Muhammad Ali todo mundo conhece. Foi o mais importante lutador de boxe de todos os tempos, um atleta reconhecido e premiado, um símbolo na luta contra a opressão, o racismo, o preconceito. Era ainda uma figura complexa, mais intuitivo do que racional, porém corajoso e com uma perfeita noção dos conflitos raciais. Conflitos estes que ele desafiava, atacando o establishment e se alinhando ao islamismo pregado por Malcolm X (com quem viria a romper) e por Elijah Muhammad, que seria seu guru. Na época, meados dos anos 60, Ali e Malcolm eram “os dois negros mais livres do século 20”, na definição do intelectual e ativista Cornel West, e viviam uma relação intensa, porém curta – durou pouco mais de dois anos. Quando se aproximaram, em 1962, Muhammad Ali, então ainda Cassius Clay, era um jovem fenômeno do boxe, ganhador aos 18 anos da medalha de ouro nas Olimpíadas de Roma em 1960.
Malcolm X quase todo mundo conhece. Mais de uma década e meia mais velho do que Muhammad Ali, Malcolm era o mais destacado ministro da Nação do Islã, o principal agrupamento político-religioso dos negros norte-americanos na época. A amizade entre os dois terminou em 1964, quando Malcolm X rompeu com o líder da Nação do Islã, Elijah Muhammad, e o recém-convertido Muhammad Ali escolheu o lado do líder em detrimento do amigo, que até então era seu principal mentor religioso e político. No dia seguinte ao de sua vitória sobre Liston, o novo campeão mundial revelou que teria se filiado à Nação do Islã e que a partir daquele momento, passava a adotar o nome de Muhammad Ali. Além de se engajar no combate ao racismo, Ali também afrontaria as forças armadas, se recusando a lutar na Guerra do Vietnã. A mais completa biografia sobre Malcolm X (Malcolm X – Uma Vida de Reinvenções, de Manning Marable) foi escrita há 13 anos, por um autor que morreu há 12, sobre um personagem assassinado há 57.
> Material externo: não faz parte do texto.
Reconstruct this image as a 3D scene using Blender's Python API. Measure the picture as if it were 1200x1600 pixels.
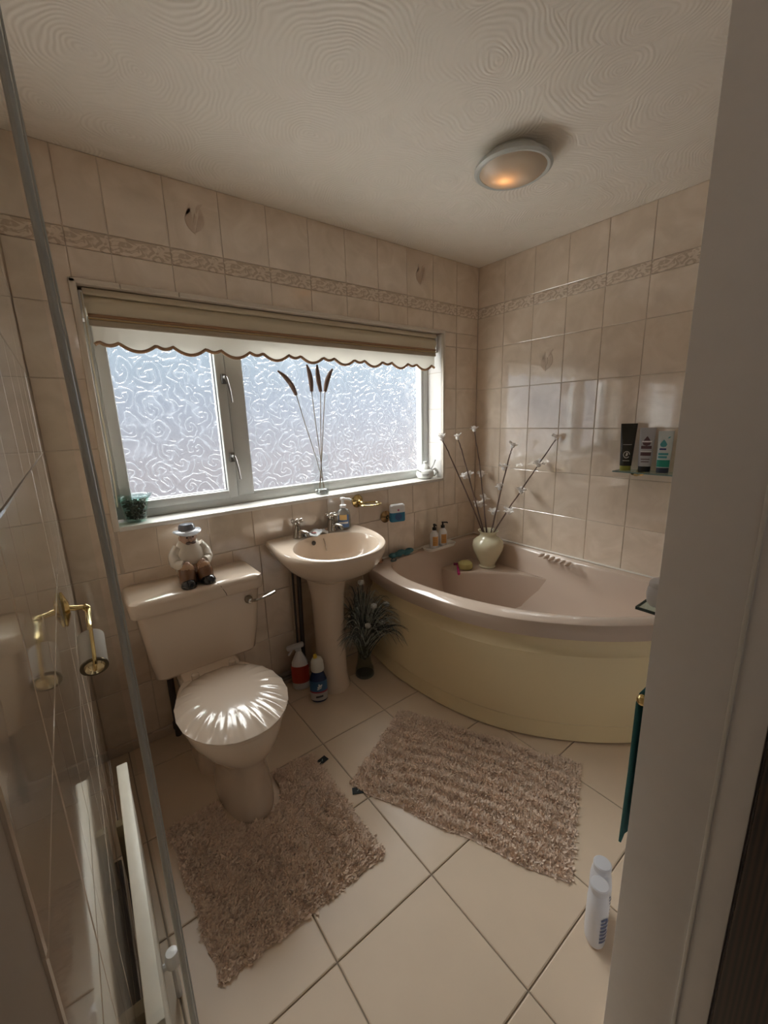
import bpy, bmesh, math, random
from math import sin, cos, pi, radians
from mathutils import Vector, Matrix
random.seed(7)
S = bpy.context.scene
COL = S.collection
for o in list(bpy.data.objects):
    bpy.data.objects.remove(o)

# ------------------------------------------------------------------ camera
F_PX, YAW, PITCH, ROLL = 643.66, 0.6492, 0.2230, -0.0302
CAM = Vector((-2.2411, -1.8891, 1.3621))
fwd = Vector((sin(YAW)*cos(PITCH), cos(YAW)*cos(PITCH), -sin(PITCH)))
rgt0 = Vector((cos(YAW), -sin(YAW), 0)); up0 = rgt0.cross(fwd)
rgt = cos(ROLL)*rgt0 + sin(ROLL)*up0; upv = -sin(ROLL)*rgt0 + cos(ROLL)*up0
cd = bpy.data.cameras.new('camera'); cam = bpy.data.objects.new('camera', cd); COL.objects.link(cam)
cd.sensor_fit = 'VERTICAL'; cd.sensor_height = 24.0; cd.lens = F_PX/1600*24.0
cd.clip_start = 0.01; cd.clip_end = 60
m = Matrix((rgt, upv, -fwd)).transposed().to_4x4(); m.translation = CAM
cam.matrix_world = m
S.camera = cam

# ------------------------------------------------------------------ world, daylight, exposure
S.view_settings.view_transform = 'Standard'
S.view_settings.look = 'None'
S.view_settings.gamma = 1
S.view_settings.exposure = 1.66
S.view_settings.use_curve_mapping = False
try:
    S.cycles.use_denoising = True
    S.cycles.max_bounces = 14; S.cycles.diffuse_bounces = 8; S.cycles.glossy_bounces = 6
    S.cycles.transmission_bounces = 10; S.cycles.transparent_max_bounces = 16
    S.cycles.caustics_reflective = False; S.cycles.caustics_refractive = False
    S.cycles.sample_clamp_indirect = 6
except Exception:
    pass
wd = bpy.data.worlds.new('overcast_sky'); S.world = wd; wd.use_nodes = True
nt = wd.node_tree; nt.nodes.clear()
wo = nt.nodes.new('ShaderNodeOutputWorld'); wb = nt.nodes.new('ShaderNodeBackground')
nt.links.new(wb.outputs[0], wo.inputs[0])
wb.inputs['Color'].default_value = (1.0, 0.985, 0.96, 1)      # even, bright overcast sky
wb.inputs['Strength'].default_value = 7.0
# portal in the window opening: guides daylight sampling, gives no light of its own
pl = bpy.data.lights.new('window_portal', 'AREA'); pl.shape = 'RECTANGLE'; pl.size = 1.8; pl.size_y = 0.9; pl.energy = 1
try: pl.cycles.is_portal = True
except Exception: pass
po = bpy.data.objects.new('window_portal', pl); COL.objects.link(po)
po.location = (-1.2225, 0.20, 1.41); po.rotation_euler = (radians(-90), 0, 0)

# ------------------------------------------------------------------ materials
MATS = {}
def mat(name, col, rough=0.5, metal=0.0, bump=None, spec=0.5, coat=0, trans=0, ior=1.45, var=None, alpha=1, sss=0, sheen=0):
    """col base colour; bump=(scale,strength,distance); var=(scale,amount) tints the colour with noise"""
    if name in MATS: return MATS[name]
    M = bpy.data.materials.new(name); M.use_nodes = True; MATS[name] = M
    n = M.node_tree; b = n.nodes['Principled BSDF']
    b.inputs['Base Color'].default_value = (*col, 1); b.inputs['Roughness'].default_value = rough
    b.inputs['Metallic'].default_value = metal; b.inputs['Specular IOR Level'].default_value = spec
    b.inputs['Coat Weight'].default_value = coat; b.inputs['Transmission Weight'].default_value = trans
    b.inputs['IOR'].default_value = ior; b.inputs['Alpha'].default_value = alpha
    b.inputs['Sheen Weight'].default_value = sheen
    if sss:
        b.inputs['Subsurface Weight'].default_value = sss; b.inputs['Subsurface Radius'].default_value = (.01, .008, .006)
    t = n.nodes.new('ShaderNodeTexCoord')
    if var:
        nz = n.nodes.new('ShaderNodeTexNoise'); nz.inputs['Scale'].default_value = var[0]; nz.inputs['Detail'].default_value = 5
        mx = n.nodes.new('ShaderNodeMix'); mx.data_type = 'RGBA'; mx.blend_type = 'MIX'
        mx.inputs[6].default_value = (*[c*(1-var[1]) for c in col], 1); mx.inputs[7].default_value = (*[min(1, c*(1+var[1])) for c in col], 1)
        n.links.new(t.outputs['Object'], nz.inputs['Vector']); n.links.new(nz.outputs['Fac'], mx.inputs[0]); n.links.new(mx.outputs[2], b.inputs['Base Color'])
    if bump:
        nz = n.nodes.new('ShaderNodeTexNoise'); nz.inputs['Scale'].default_value = bump[0]; nz.inputs['Detail'].default_value = 4
        bp = n.nodes.new('ShaderNodeBump'); bp.inputs['Strength'].default_value = bump[1]; bp.inputs['Distance'].default_value = bump[2]
        n.links.new(t.outputs['Object'], nz.inputs['Vector']); n.links.new(nz.outputs['Fac'], bp.inputs['Height']); n.links.new(bp.outputs[0], b.inputs['Normal'])
    return M

def N(n, t, **kw):
    x = n.nodes.new(t)
    for k, v in kw.items():
        if k.startswith('i_'): x.inputs[int(k[2:])].default_value = v
        else: setattr(x, k, v)
    return x
def math_(n, op, a, b=None):
    x = n.nodes.new('ShaderNodeMath'); x.operation = op
    for i, v in enumerate((a, b)):
        if v is None: continue
        if isinstance(v, (int, float)): x.inputs[i].default_value = v
        else: n.links.new(v, x.inputs[i])
    return x.outputs[0]
def spiral(n, axes, scale, freq, distort, turn=1.0):
    """height socket: curls wound around scattered centres (embossed glass, combed plaster)"""
    t = n.nodes.new('ShaderNodeTexCoord'); s = n.nodes.new('ShaderNodeSeparateXYZ'); c = n.nodes.new('ShaderNodeCombineXYZ')
    n.links.new(t.outputs['Object'], s.inputs[0])
    n.links.new(math_(n, 'MULTIPLY', s.outputs[axes[0]], scale), c.inputs[0]); n.links.new(math_(n, 'MULTIPLY', s.outputs[axes[1]], scale), c.inputs[1])
    nz = n.nodes.new('ShaderNodeTexNoise'); nz.inputs['Scale'].default_value = 1.3; nz.inputs['Detail'].default_value = 2
    n.links.new(c.outputs[0], nz.inputs['Vector'])
    vm = n.nodes.new('ShaderNodeVectorMath'); vm.operation = 'SCALE'; vm.inputs['Scale'].default_value = distort
    n.links.new(nz.outputs['Color'], vm.inputs[0])
    va = n.nodes.new('ShaderNodeVectorMath'); n.links.new(c.outputs[0], va.inputs[0]); n.links.new(vm.outputs[0], va.inputs[1])
    vo = n.nodes.new('ShaderNodeTexVoronoi'); vo.voronoi_dimensions = '2D'; vo.inputs['Scale'].default_value = 1
    n.links.new(va.outputs[0], vo.inputs['Vector'])
    vs = n.nodes.new('ShaderNodeVectorMath'); vs.operation = 'SUBTRACT'
    n.links.new(va.outputs[0], vs.inputs[0]); n.links.new(vo.outputs['Position'], vs.inputs[1])
    s2 = n.nodes.new('ShaderNodeSeparateXYZ'); n.links.new(vs.outputs[0], s2.inputs[0])
    ang = math_(n, 'MULTIPLY', math_(n, 'ARCTAN2', s2.outputs[1], s2.outputs[0]), turn)
    ph = math_(n, 'ADD', math_(n, 'MULTIPLY', vo.outputs['Distance'], freq), ang)
    return math_(n, 'SINE', ph)

def tile_mat():
    M = mat('cream_marbled_ceramic', (.60, .51, .43), .26, coat=.8, spec=.9); n = M.node_tree; b = n.nodes['Principled BSDF']
    t = N(n, 'ShaderNodeTexCoord'); oi = N(n, 'ShaderNodeObjectInfo')
    ad = N(n, 'ShaderNodeVectorMath', operation='ADD'); sc = N(n, 'ShaderNodeMath', operation='MULTIPLY', i_1=40.0)
    n.links.new(oi.outputs['Random'], sc.inputs[0]); cx = N(n, 'ShaderNodeCombineXYZ')
    n.links.new(sc.outputs[0], cx.inputs[0]); n.links.new(sc.outputs[0], cx.inputs[2])
    n.links.new(t.outputs['Object'], ad.inputs[0]); n.links.new(cx.outputs[0], ad.inputs[1])
    nz = N(n, 'ShaderNodeTexNoise'); nz.inputs['Scale'].default_value = 7; nz.inputs['Detail'].default_value = 6; nz.inputs['Distortion'].default_value = 1.2
    n.links.new(ad.outputs[0], nz.inputs['Vector'])
    r = N(n, 'ShaderNodeValToRGB'); n.links.new(nz.outputs['Fac'], r.inputs[0])
    e = r.color_ramp.elements; e[0].position = .3; e[0].color = (.64, .53, .42, 1); e[1].position = .72; e[1].color = (.78, .67, .56, 1)
    k = r.color_ramp.elements.new(.5); k.color = (.71, .595, .48, 1)
    n.links.new(r.outputs[0], b.inputs['Base Color'])
    n2 = N(n, 'ShaderNodeTexNoise'); b.inputs['Coat Roughness'].default_value = .05; b.inputs['Coat IOR'].default_value = 1.9; b.inputs['Coat Weight'].default_value = 1.0; n2.inputs['Scale'].default_value = 11; n.links.new(ad.outputs[0], n2.inputs['Vector'])
    bp = N(n, 'ShaderNodeBump'); bp.inputs['Strength'].default_value = .025; bp.inputs['Distance'].default_value = .003
    n.links.new(n2.outputs['Fac'], bp.inputs['Height']); n.links.new(bp.outputs[0], b.inputs['Normal']); n.links.new(bp.outputs[0], b.inputs['Coat Normal'])
    return M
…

O que pouca gente conhece é que, ainda assim, depois de tantos anos, o livro trata de temas atuais e contemporâneos. O maior deles é algo tão presente, a intolerância, que pode se manifestar das mais diversas formas. Um dos melhores exemplos – e que mostra como forças antagônicas, radicais, muitas vezes tendem a se anular – é a descrição do encontro de Malcolm, então líder da Nação do Islã com George Rockwell, fundador do Partido Nazista dos Estados Unidos. O ótimo filme O Chefão do Harlem recupera a cena, ocorrida em 28 de agosto de 1964, durante a grande marcha realizada em Washington e comandada por Martin Luther King. Malcolm e Rockwell representavam os extremos. A conversa entre os dois não deu em nada. Ou melhor, rendeu 20 dólares que Rockwell doou à causa de Malcolm para que os negros americanos criassem um estado independente na África. Os dois seriam assassinados. Malcolm dois anos depois. Rockwell, em 1969, baleado por um ex-seguidor.